Sun Sentinel Palm Beach Edition
U.K. model says kidnap ordeal in Italy included shopping trip
MILAN — A model who claimed she was kidnapped in Italy and held captive in a remote farmhouse was spotted shopping with her alleged captor during the time she said she was being held, according to court documents obtained Tuesday by The Associated Press.
Chloe Ayling initially told Milan police she was held for six days, at times with her hands and feet cuffed to a dresser, until one of her kidnappers released her at the British Consulate in Milan on July 17.
But on the second day of questioning, detectives presented the 20-year-old with a statement from a saleswoman who said she sold shoes to the model and the main suspect in her abduction the day before Ayling turned up at the consulate.
In tears, the young woman told investigators she couldn’t give a “reasonable explanation” for why she had omitted the shopping trip, but said she considered the man who accompanied her the best chance of gaining freedom.
Police released a dramatic narrative about how the woman was allegedly lured to Milan with the promise of a modeling job, then drugged at a supposed photographer’s studio on July 11, zipped inside a canvas bag and transported to a farmhouse near Turin.

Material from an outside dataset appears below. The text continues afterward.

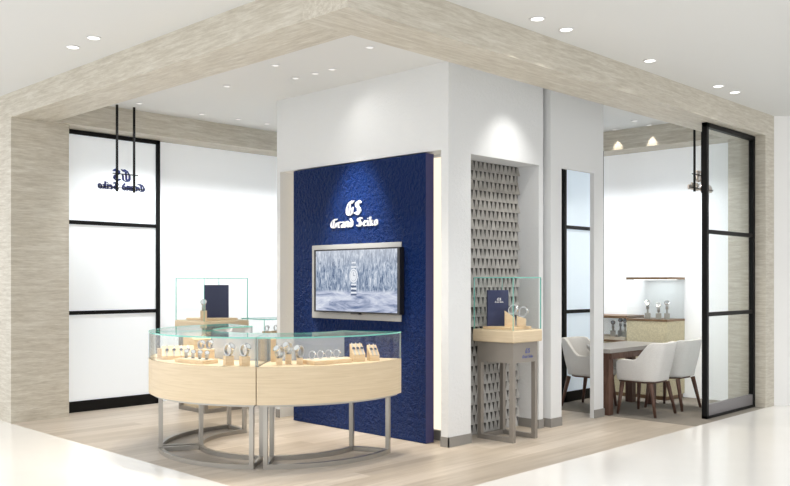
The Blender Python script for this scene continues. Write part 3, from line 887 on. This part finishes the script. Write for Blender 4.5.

Milan police, citing Ayling’s description of the events, said her kidnappers also informed her she had been captured by a criminal group called “Black Death” and that she would be held for ransom or sold on the clandestine “dark web.”
The main suspect, Lukasz Pawel Herba, freed her at the British Consulate in Milan. He has been arrested on charges of kidnapping to extort money and falsifying documents, pending an indictment.
Police said they are looking for as many as four accomplices.